I am logged in as hjpotter92. My user does not have a NOPASSWD entry in sudoers list. Can someone explain the behaviour when I tried the following:

$ which rm
rm: aliased to rm -i
$ rm xyz
rm: remove write-protected regular file 'xyz'? y
$ sudo rm xyz
rm: cannot remove 'xyz': No such file or directory
$ ls -lFh
total 176K
<a lot of other files>
-rw-r--r-- 1 hjpotter92 hjpotter92  926 Aug  2 18:40 static.yaml
drwxr-xr-x 5 hjpotter92 hjpotter92 4.0K Sep 12 19:40 templates/
1
  • 1
    Could you include the ls -lFh output for the parent directory please
    – jrtapsell
    Oct 3, 2017 at 12:20

1 Answer 1

15

In this case there are important write permissions on the directory, where the file was. So if you can write the directory, you can also remove files there.

11
  • 2
    From security perspective it's OK. When you don't have write access to file, you can't modify it. However if the file is in the directory where you can write, you may modify the content of the directory. And the content of the directory consist of files or subdirectories. Oct 3, 2017 at 13:41
  • 6
    More generally, a single file can exist in multiple directories (via hard links). Removing the file from a directory does not necessarily erase its contents from disk.
    – Max
    Oct 3, 2017 at 14:26
  • 2
    @hjpotter92: It is well written in many documentation. There is the sticky bit to forbid deleting file that are not yours. In general, processes with privileges should have control of the directories (entire path) they write in. Oct 3, 2017 at 16:09
  • 5
    Of course it's documented. Mentioned in this FAQ from the nineties ibiblio.org/pub/historic-linux/distributions/redhat-5.1/i386/… . en.wikipedia.org/wiki/File_system_permissions#Permissions says : "The write permission grants the ability to modify a file. When set for a directory, this permission grants the ability to modify entries in the directory. This includes creating files, deleting files, and renaming files." The file owner does not matter.
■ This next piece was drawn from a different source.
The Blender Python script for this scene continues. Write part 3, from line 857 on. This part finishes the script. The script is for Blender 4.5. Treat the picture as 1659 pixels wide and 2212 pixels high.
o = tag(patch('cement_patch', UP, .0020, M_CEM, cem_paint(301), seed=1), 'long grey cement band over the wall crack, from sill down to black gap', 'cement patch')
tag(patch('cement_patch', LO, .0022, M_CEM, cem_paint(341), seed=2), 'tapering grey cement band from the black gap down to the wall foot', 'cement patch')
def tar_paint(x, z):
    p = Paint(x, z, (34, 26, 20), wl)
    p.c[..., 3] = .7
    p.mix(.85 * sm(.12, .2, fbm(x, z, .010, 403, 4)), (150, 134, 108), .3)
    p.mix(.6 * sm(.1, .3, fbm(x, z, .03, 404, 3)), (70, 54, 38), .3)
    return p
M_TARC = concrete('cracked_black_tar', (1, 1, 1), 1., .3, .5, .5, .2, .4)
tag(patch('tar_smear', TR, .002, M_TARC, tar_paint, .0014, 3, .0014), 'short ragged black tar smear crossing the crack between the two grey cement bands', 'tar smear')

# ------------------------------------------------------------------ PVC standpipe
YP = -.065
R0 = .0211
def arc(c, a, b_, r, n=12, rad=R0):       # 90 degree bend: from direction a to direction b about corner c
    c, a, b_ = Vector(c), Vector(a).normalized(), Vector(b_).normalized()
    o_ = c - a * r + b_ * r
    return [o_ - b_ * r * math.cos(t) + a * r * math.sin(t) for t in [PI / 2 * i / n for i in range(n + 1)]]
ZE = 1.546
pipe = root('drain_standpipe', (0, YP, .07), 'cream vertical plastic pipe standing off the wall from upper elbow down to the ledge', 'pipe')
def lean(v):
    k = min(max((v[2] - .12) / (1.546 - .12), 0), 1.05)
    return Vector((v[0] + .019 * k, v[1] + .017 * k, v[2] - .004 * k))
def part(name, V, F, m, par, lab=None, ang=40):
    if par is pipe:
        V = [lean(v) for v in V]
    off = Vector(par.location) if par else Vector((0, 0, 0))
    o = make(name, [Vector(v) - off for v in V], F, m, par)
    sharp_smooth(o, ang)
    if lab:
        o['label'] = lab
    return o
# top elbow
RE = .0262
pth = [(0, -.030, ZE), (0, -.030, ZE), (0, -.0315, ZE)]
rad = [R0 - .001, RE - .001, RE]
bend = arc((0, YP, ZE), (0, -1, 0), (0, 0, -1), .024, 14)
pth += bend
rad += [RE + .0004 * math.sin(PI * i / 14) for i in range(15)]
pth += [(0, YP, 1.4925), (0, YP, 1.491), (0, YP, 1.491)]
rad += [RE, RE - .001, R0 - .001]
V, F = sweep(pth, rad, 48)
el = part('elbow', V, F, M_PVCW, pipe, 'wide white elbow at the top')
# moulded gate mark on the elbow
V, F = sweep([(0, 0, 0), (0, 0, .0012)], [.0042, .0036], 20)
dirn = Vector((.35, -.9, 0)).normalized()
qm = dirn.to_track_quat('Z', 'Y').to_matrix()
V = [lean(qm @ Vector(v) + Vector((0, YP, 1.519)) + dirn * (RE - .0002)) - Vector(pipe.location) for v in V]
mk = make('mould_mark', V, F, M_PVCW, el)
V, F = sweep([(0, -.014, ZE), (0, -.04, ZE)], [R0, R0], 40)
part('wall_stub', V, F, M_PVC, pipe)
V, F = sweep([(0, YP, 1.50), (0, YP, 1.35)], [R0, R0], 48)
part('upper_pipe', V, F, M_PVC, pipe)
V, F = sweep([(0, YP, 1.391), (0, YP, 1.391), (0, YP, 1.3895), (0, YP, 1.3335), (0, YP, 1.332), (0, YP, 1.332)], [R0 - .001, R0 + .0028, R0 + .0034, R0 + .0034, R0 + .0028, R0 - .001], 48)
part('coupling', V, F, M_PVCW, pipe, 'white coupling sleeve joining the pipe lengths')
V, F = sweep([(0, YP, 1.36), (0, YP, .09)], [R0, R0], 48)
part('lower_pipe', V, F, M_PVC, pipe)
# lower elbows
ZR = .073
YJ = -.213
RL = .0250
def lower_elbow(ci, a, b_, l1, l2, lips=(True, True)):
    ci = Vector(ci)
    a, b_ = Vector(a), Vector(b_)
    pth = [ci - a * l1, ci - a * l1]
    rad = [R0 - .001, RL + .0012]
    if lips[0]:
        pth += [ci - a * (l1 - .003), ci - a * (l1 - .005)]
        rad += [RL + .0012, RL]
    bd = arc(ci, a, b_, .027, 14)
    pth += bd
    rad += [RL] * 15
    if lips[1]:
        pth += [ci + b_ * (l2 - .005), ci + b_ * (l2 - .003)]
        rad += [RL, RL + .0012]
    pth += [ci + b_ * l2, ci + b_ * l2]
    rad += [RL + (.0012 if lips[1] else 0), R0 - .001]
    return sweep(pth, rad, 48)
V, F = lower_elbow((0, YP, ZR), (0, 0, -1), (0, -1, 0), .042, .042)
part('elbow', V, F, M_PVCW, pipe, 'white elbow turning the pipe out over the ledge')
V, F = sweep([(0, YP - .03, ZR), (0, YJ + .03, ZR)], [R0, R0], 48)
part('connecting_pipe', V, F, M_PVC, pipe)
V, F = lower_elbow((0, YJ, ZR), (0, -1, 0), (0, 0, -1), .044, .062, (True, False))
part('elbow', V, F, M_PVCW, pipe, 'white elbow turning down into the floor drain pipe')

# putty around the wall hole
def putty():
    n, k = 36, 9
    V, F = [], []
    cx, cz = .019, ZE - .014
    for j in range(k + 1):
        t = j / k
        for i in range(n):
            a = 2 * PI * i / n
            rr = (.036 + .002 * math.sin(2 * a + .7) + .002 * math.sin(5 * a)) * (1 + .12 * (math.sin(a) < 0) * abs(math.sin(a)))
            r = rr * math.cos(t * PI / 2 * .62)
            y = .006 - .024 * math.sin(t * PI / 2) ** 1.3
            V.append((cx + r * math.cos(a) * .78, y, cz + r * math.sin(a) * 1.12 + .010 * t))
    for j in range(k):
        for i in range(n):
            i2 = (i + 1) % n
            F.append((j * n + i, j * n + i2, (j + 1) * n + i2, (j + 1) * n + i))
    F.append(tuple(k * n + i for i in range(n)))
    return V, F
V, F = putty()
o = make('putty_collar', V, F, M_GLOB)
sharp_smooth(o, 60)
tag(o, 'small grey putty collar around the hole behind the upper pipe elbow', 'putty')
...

Oct 3, 2017 at 16:39
  • 1
    This is kind of a flaw in the Unix model. Removing the file does in fact constitute a modification to the file, not only the directory. The reference count of the inode decreases by one. Moreover, if that refcount hits zero, the file becomes garbage and its storage is recycled. Both of these are destructive manipulations of an object you don't own and to which you don't have write permission.